Al catedrático que en su día me impartió Filosofía del Derecho le debo la fascinación por el lago Nemi. Él nos enseñó que en sus orillas se practicaba el rito del ungido que una vez al año tenía el privilegio de poseer a la diosa Diana… hasta que otro lo retase en combate y lo venciese, pasando el ganador a ocupar su puesto. Bien pensado, en esta querencia a la relativización no hace falta acudir a la mitología romana, bastando el plácido duermevela de los documentales de la 2: el tiempo de la berrea y el choque de cornamentas para acabar con la hegemonía del macho alfa. Sin embargo, Nemi encierra la sublimación de la lascivia, el indudable hito de que eros se pliega a las reglas del valor y la inteligencia, dejando su reguero para que en el hipotálamo no impere únicamente el golpe de la quijada. Además, el lago de Nemi guardaba en sus profundidades las barcazas de Calígula, ese desenfreno mítico que Mussolini rescató, no con sónares o sofisticadísimas poleas, sino vaciando las aguas de tan ciclópea alberca. El Ejército alemán las destruyó en su retirada, un proceder que no les empatizaba con las arias de Verdi, sino con los talibanes que dinamitaron los Budas de Bamiyan.

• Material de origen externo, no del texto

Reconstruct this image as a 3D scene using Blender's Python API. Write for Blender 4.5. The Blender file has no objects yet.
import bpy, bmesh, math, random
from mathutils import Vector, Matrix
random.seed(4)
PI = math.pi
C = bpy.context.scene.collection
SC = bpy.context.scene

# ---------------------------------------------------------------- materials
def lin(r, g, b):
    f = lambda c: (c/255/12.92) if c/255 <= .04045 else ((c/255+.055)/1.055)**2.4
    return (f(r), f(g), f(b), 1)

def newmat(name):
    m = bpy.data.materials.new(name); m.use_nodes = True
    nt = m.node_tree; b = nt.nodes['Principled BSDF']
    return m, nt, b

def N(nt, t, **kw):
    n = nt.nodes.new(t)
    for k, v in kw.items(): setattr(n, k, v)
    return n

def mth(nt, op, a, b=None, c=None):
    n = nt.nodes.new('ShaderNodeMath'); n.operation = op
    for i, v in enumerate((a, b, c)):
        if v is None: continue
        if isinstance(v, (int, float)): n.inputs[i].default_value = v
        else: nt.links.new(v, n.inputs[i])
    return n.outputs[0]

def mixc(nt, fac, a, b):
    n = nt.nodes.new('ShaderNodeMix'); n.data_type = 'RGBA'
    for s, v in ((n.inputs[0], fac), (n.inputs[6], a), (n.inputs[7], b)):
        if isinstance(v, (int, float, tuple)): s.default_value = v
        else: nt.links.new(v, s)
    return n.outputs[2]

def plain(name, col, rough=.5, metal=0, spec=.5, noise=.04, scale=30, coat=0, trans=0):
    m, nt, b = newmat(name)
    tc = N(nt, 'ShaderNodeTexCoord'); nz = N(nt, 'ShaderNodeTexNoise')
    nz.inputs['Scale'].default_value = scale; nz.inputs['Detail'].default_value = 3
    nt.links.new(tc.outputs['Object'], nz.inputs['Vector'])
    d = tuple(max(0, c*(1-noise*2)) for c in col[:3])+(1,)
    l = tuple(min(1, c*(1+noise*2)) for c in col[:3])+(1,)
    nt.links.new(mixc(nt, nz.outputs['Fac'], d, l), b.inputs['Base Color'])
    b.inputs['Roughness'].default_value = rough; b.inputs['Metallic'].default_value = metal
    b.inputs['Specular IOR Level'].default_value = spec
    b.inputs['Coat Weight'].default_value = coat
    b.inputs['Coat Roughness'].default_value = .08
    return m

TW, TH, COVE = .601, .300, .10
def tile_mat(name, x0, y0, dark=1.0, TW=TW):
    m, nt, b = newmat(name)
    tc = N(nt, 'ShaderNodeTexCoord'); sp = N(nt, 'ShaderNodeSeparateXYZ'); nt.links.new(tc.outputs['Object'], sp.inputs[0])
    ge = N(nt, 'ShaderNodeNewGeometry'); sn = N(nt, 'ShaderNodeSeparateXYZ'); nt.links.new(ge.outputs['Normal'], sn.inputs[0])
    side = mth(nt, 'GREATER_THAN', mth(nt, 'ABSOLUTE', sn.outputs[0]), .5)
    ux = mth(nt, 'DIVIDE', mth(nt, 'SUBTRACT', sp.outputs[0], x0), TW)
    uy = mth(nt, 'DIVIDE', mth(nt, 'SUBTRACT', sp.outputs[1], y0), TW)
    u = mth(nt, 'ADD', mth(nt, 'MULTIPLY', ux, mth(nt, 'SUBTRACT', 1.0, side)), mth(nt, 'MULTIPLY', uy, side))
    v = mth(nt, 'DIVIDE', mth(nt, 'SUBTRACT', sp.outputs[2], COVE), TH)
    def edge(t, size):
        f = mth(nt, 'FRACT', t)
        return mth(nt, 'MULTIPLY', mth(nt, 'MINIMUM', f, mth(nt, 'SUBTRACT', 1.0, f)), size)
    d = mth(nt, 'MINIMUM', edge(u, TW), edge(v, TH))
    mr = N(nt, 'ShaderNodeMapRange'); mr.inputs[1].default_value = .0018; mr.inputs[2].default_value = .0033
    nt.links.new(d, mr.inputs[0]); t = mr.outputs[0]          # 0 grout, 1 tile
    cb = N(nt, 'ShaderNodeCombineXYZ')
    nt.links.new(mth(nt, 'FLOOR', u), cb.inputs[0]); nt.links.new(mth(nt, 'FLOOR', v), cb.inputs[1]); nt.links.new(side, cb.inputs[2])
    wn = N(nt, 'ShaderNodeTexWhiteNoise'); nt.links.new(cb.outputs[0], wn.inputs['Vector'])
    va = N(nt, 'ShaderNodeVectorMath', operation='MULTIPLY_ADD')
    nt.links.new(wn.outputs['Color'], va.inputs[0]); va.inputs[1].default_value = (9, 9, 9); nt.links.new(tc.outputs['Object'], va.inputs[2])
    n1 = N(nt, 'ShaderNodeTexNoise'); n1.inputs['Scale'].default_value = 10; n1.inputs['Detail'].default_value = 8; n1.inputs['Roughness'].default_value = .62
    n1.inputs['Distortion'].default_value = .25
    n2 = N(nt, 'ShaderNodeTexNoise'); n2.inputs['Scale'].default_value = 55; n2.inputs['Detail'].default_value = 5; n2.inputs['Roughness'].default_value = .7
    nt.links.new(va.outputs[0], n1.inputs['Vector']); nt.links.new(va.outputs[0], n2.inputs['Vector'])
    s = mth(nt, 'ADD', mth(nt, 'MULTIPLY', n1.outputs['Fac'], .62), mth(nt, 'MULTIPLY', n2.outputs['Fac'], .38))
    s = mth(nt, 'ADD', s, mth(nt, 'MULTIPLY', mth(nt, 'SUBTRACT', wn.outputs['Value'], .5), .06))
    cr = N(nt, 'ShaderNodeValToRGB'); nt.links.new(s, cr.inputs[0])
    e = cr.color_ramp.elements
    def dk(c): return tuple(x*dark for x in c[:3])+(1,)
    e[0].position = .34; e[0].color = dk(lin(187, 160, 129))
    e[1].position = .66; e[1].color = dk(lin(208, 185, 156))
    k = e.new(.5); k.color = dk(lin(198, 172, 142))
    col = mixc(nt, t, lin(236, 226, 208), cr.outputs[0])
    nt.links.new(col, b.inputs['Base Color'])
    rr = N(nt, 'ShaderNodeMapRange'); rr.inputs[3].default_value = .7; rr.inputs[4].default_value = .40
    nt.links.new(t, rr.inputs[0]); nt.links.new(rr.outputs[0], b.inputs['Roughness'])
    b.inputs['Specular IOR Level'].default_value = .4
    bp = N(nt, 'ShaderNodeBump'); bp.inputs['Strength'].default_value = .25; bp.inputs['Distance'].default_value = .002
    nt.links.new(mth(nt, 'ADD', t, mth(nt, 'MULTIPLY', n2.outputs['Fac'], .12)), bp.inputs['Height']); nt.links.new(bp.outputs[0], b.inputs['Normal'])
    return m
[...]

Nemi es la concentración en un matraz de la lujuria del poder, y también la plasmación eterna de que más dura será la caída. Posiblemente, Calígula nunca se habría imaginado a Harvey Weinstein como un caballero de Nemi, pues su aspecto más bien lo encasillaba como un triario de una legión romana. Pero está claro que el hijo de Germánico no puede dar lecciones de coherencia. O acaso, perruno mundo, su depravación era totalmente coherente: es el poder el que lo idiotiza todo, el que reparte las cartas de la adulación o la sodomización, hasta que se derrote al tirano o el macho alfa pierda su trono.

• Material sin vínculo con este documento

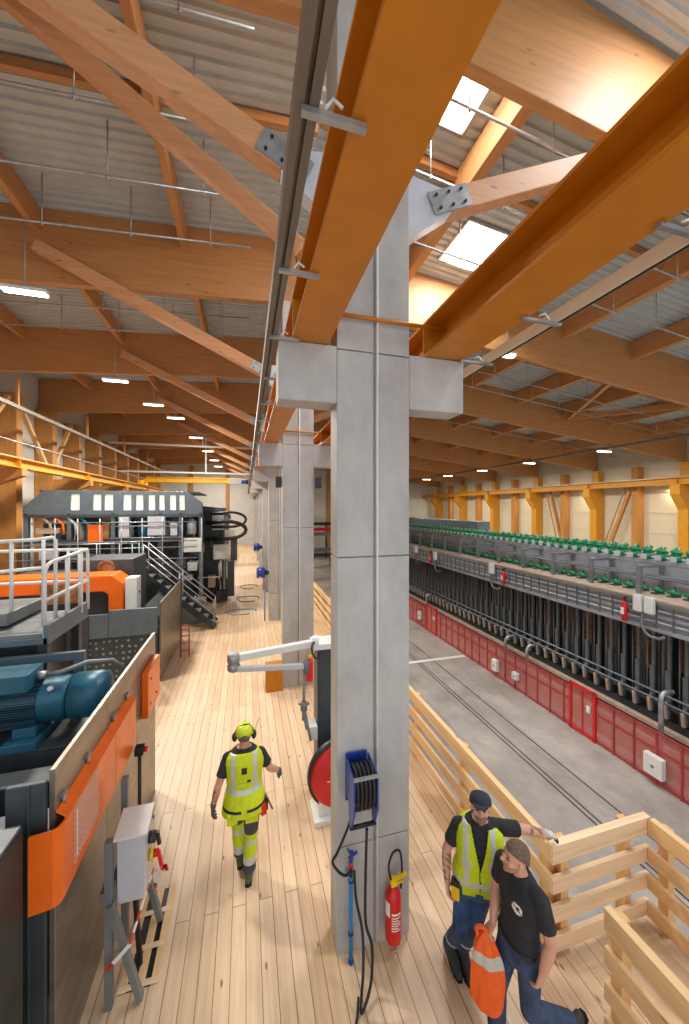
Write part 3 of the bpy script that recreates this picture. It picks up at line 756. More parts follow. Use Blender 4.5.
b = MB(); b.lathe((-2.18, MY, MZ), [(MR*1.04, 0), (MR*1.05, 0.28), (MR*0.95, 0.37), (MR*0.6, 0.41), (0.02, 0.42)], 32, (1, 0, 0)); b.build('fan_cowl', M['blue'], t)
b = MB(); b.box(-4.3, MY-0.34, MZ+0.24, -2.55, MY+0.05, MZ+0.46); tb = b.build('terminal_box', M['blue'], t, bevel=0.02)
b = MB(); b.cyl((-2.55, MY-0.12, MZ+0.36), (-2.44, MY-0.12, MZ+0.36), 0.05, 12); b.build('cable_gland', M['zinc'], tb)
b = MB(); b.tube([(-2.46, MY-0.12, MZ+0.36), (-2.3, MY-0.12, MZ+0.37), (-2.0, MY-0.1, MZ+0.46), (-1.75, MY, MZ+0.42), (-1.65, MY+0.1, MZ+0.26), (-1.66, MY+0.25, MZ)], 0.028, 8); b.build('cable', M['grey'], t)
for x in (-4.1, -2.6):
    b = MB(); b.box(x-0.18, MY-0.42, 1.602, x+0.18, MY+0.27, 1.70); b.box(x-0.12, MY-0.3, 1.70, x+0.12, MY+0.25, 1.82); b.build('foot', M['blue'], t, bevel=0.008)
for x in (-3.0, -2.35):
    b = MB(); b.cyl((x, MY-0.22, MZ+0.2), (x, MY-0.26, MZ+0.24), 0.03, 8); b.build('lifting_lug', M['lightgrey'], t)

b = MB(); b.box(-6.5, 5.82, 2.36, -2.2, 5.89, 2.48); b.box(-2.34, 5.82, 1.002, -2.2, 5.89, 2.36); b.box(-6.4, 5.82, 1.002, -6.2, 5.89, 2.36)
tag(b.build('support_beam', M['bluegrey'], bevel=0.01), 'grey box beam running above and behind the blue motor', 'beam', kind='thing')
# ------------------------------------------------------------------ maintenance platform with white handrails over the motor
t = thing('maintenance_platform', (-3.4, 6.6, 0), 'grey stepped maintenance platform with white tubular handrails at left', 'platform')
for (x0, y0, z0, x1, y1, z1) in ((-5.2, 5.95, 2.62, -2.72, 7.2, 2.74), (-5.4, 6.3, 2.78, -3.35, 7.3, 2.96), (-5.6, 6.7, 3.0, -4.2, 7.35, 3.14)):
    b = MB(); b.box(x0, y0, z0, x1, y1, z1); b.build('tread', M['grey'], t, bevel=0.01)
b = MB(); b.box(-5.2, 5.9, 2.60, -2.68, 5.96, 2.68); b.box(-2.72, 5.9, 2.60, -2.66, 7.2, 2.86); b.build('edge_beam', M['bluegrey'], t)
for x, y in ((-5.0, 6.1), (-2.8, 6.1), (-5.0, 7.1), (-2.8, 7.1)):
    b = MB(); b.box(x-0.06, y-0.06, 0, x+0.06, y+0.06, 2.62); b.build('leg', M['dark2'], t)
b = MB(); b.box(-3.9, 6.2, 0.0, -2.9, 7.0, 2.5); b.build('housing', M['dark'], t, bevel=0.02)
def hr(pts, r=0.026): return MB().tube(pts, r, 8)
hr([(-5.3, 6.42, 3.93), (-3.05, 6.42, 4.02), (-2.86, 6.46, 4.05), (-2.84, 6.5, 4.0), (-2.84, 6.5, 2.74)]).build('handrail', M['white_metal'], t)
hr([(-5.3, 6.42, 3.42), (-2.9, 6.42, 3.60)]).build('handrail', M['white_metal'], t)
hr([(-2.72, 5.93, 2.66), (-2.72, 5.93, 3.58), (-2.715, 5.97, 3.68), (-2.70, 6.05, 3.72), (-2.66, 7.0, 3.78), (-2.66, 7.15, 3.76), (-2.66, 7.18, 3.68), (-2.66, 7.18, 2.74)]).build('handrail', M['white_metal'], t)
hr([(-2.72, 5.93, 3.2), (-2.66, 7.18, 3.24)]).build('handrail', M['white_metal'], t)
for x, y, z0, z1 in ((-3.36, 6.42, 2.96, 4.0), (-4.3, 6.42, 2.96, 3.96), (-2.96, 6.42, 2.74, 4.02), (-2.69, 6.5, 2.74, 3.74), (-2.67, 6.95, 2.74, 3.77), (-2.95, 7.18, 2.74, 3.78), (-2.78, 7.18, 2.74, 3.78)):
    hr([(x, y, z0), (x, y, z1)], 0.026).build('rail_post', M['white_metal'], t)
hr([(-5.0, 7.18, 3.78), (-2.66, 7.18, 3.78)]).build('handrail', M['white_metal'], t)
hr([(-5.0, 7.18, 3.24), (-2.66, 7.18, 3.24)]).build('handrail', M['white_metal'], t)
hr([(-4.6, 7.3, 3.14), (-4.6, 7.3, 3.95), (-4.55, 7.3, 4.02), (-4.3, 7.3, 4.05), (-4.1, 7.3, 4.0), (-4.05, 7.3, 3.9), (-4.05, 7.3, 3.45), (-4.15, 7.3, 3.38), (-4.6, 7.3, 3.36)]).build('handrail', M['white_metal'], t)

# orange press hood behind the platform
t = thing('orange_hood', (-4.7, 10.9, 0), 'bright orange machine hood with a dark opening behind the white handrails', 'machine hood')
b = MB()
HY0, HY1 = 10.7, 11.5
b.prism([(-6.8, HY0, 2.72), (-3.42, HY0, 2.72), (-3.16, HY0, 2.5), (-3.16, HY0, 1.70), (-3.5, HY0, 1.70), (-3.5, HY0, 2.2), (-3.62, HY0, 2.3), (-6.8, HY0, 2.3)], (0, HY1-HY0, 0))
b.build('shell', M['orange'], t, bevel=0.03)
b = MB(); b.box(-6.8, HY0+0.1, 0.2, -3.52, HY1-0.05, 2.29); b.build('opening_panel', M['dark'], t)
b = MB(); b.box(-5.0, HY0-0.03, 2.05, -4.1, HY0-0.002, 2.55); b.build('grille', M['rust'], t)
b = MB(); b.box(-6.8, HY0+0.05, 0, -3.2, HY1, 0.22); b.build('base', M['dark2'], t)
t = thing('switch_cabinet', (-2.98, 10.9, 0), 'narrow white switch cabinet at the right end of the orange hood', 'cabinet')
b = MB(); b.box(-3.12, 10.75, 0, -2.84, 11.15, 2.62); b.build('body', M['white_metal'], t, bevel=0.01)
b = MB(); b.cyl((-2.835, 10.95, 2.2), (-2.815, 10.95, 2.2), 0.03, 10); b.build('lock', M['bolt'], t)
for i, (x0, x1, y0, y1, z) in enumerate(((-2.8, -2.25, 11.3, 13.0, 1.7), (-4.6, -3.2, 11.8, 13.2, 2.2))):
    t = thing('machine_block', ((x0+x1)/2, (y0+y1)/2, 0), ('low dark machine block with sloped lid behind the white switch cabinet', 'dark grey machine block with a round port behind the orange hood')[i], 'machine')
    b = MB(); b.prism([(x0, y0, 0), (x1, y0, 0), (x1, y0, z-0.45), (x0, y0, z)], (0, y1-y0, 0)) if i == 0 else b.box(x0, y0, 0, x1, y1, 3.0)
    b.build('body', M['dark2'], t, bevel=0.02)
    if i == 0:
        b = MB(); b.prism([(x0+0.1, y0-0.02, 1.3), (x1, y0-0.02, 0.95), (x1, y0-0.02, 1.0), (x0+0.1, y0-0.02, 1.36)], (0, 1.0, 0)); b.build('lid', M['grey'], t)
    else:
        b = MB(); b.lathe((-3.9, y0, 2.75), [(0.24, 0), (0.24, 0.04), (0.18, 0.05), (0.16, 0.02)], 20, (0, -1, 0)); b.build('port', M['rust'], t)

# ------------------------------------------------------------------ the tall dark press line at far left
t = thing('press_line', (-5, 16.5, 0), 'tall dark machine frame with pale windows, ducts and stairs at far left', 'machine')
BY = 15.6
b = MB()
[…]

Obviamente, estos postulados chirrían en un Estado de Derecho, pero por el que también se cuelan desde el falso sumidero de la privacidad. Cree redimirse esta porosidad en cansinos y resignados mantras, del tipo «pasar por el aro» o el remanido techo de cristal. No existen aleaciones puras en los hombres, pues como dice el Papa Francisco no hay santos sin pasado ni convictos sin futuro. Pero también mercadeamos con un jartón de hipocresía. El encubrimiento es la última y prescindible línea de defensa de la depravación. Weinstein puede ser un monstruo, o un emperador al que le han despojado de su traje. Claro que hay hartazgo de machismo; pero también expiaciones retroactivas, las mismas que callaron cuando el magnate cimbreaba los crótalos del paraíso. O pudieron ningunear a las que sabían que la dignidad enfilaba directamente a la insignificancia en el rutilante mundo del espectáculo. Nunca se ha hablado, pero también han existido damas de Nemi, sabedoras de que, cueste lo que cueste, siempre habrá una candidata dispuesta a ocupar la plaza vacante. Con todo, son positivas estas catarsis, que te ayudan a ver el vaso medio lleno. Ahí está el caso de la marcha menguante de las modelos anoréxicas. La larga marcha hacia la igualdad también implica no jugar con los monstruos.